Denizsiz kent iyidir

BU şehirde muhteşem olan tek şey, denizinin yokluğudur.

Gerisi yalan...
Hani “başkent” olması da bir imtiyaz(dı) da, şimdilerde bahçıvansın biberin yok, başkentsin haberin yok.

Aslolan, yokluğudur denizin.
Denizi olmadığı için, insanlar yüzünü denize değil, her daim ve hala birbirine dönmek zorundadır.
Efkarlandıysan, solduysan, bozuksan, şehre sırtını döneceğin ve dalıp gideceğin bir denizin olmaması iyidir bazen.
Denize çok bakarsan, onun gibi olursun sonra...
“Divane aşık gibi” türküsü, sana, senin için yazılmış gibi gelir.
Dalgasında, mavisinde kaybolursun.

Yıllar önce okumuştum, en güzel Onur Mat yazmıştı denizsizliğini Ankara’nın:
“Yüzünüzü denize verdiğinizde arkanızı dönersiniz insanlara. Bu yüzden, ancak deniz şehirlerinde yalnız kalabilir insan, denize kalır ve kendine... Ankara mı? Bakacak tek şey insan yüzleridir.
Otobüslerde, dolmuşlarda, parklarda, insanların yüzlerine bakılarak kurulur hayaller. Çünkü bir deniz yoktur, insanlara sırtınızı dönüp seyredebileceğiniz.
Yalnız kalamazsınız, denize kaçamazsınız. Bu yüzden insan ilişkileriyle varolur Ankara’da.
Bu yüzden insanlar kırıp dökmeye cesaret edemez birbirini kolay kolay. Ama belki de her yokuşun sonunda deniz çıkacakmış gibi olan bu şehirde kurulan deniz düşleri, denizin kendisinden daha mavidir.
Kuğulu Park’ta bir kadın ağlıyor. Garson, hiç bir şey sormadan masaya bir mendil bırakıyor...”

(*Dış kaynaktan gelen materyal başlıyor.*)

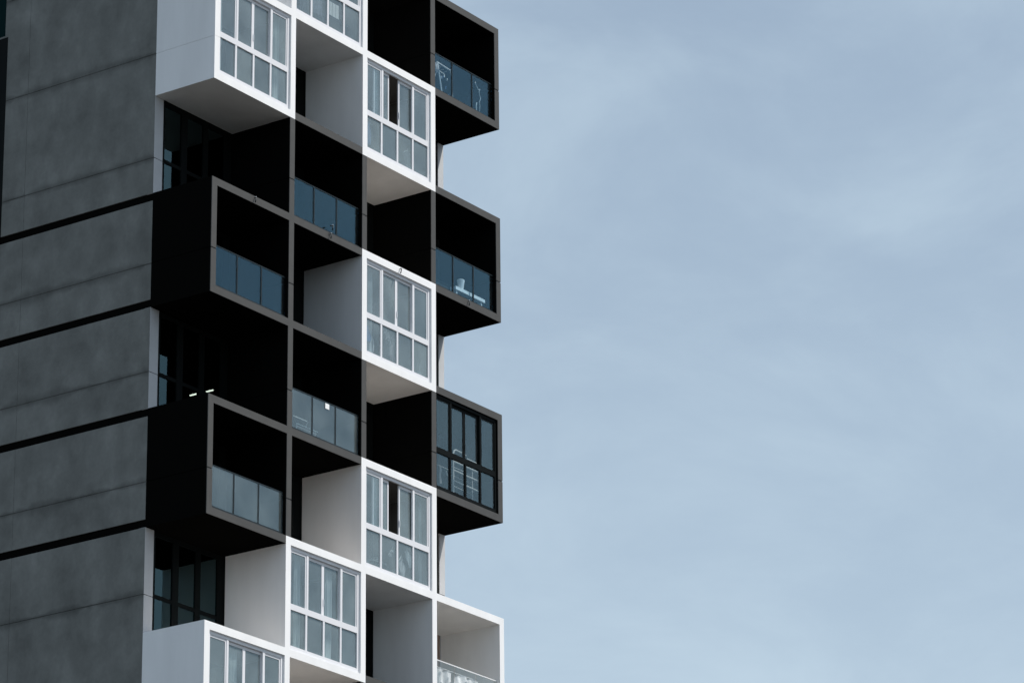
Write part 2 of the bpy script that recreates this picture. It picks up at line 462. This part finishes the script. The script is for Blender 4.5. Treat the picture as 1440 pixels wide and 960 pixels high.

Biliriz ki, “denizi ilk kez gören bir çocuğun” gözleri, her gün gözünü denize açan hayallerden derindir.
Ve bu bozkır kenti, geldiği bu “beton”, bu kimliksiz hal ile hala övünebiliyorsa eğer, bu biraz da denizsizliğinin yarattığı şefkatle, merhametle filan ilgidir.
Gölbaşı, Eymir tüm rantlamalara, göz dikmelere rağmen hala kuru(tul)madıysa, bu da esasen denizin yokluğundan...
Hem deniz olsaydı Ankara’da, bunca zaman yitirilen şeylerin arasına koskoca bir deniz de eklenirdi...
Biz de ağlaşırdık ardından, içdeniz gibi.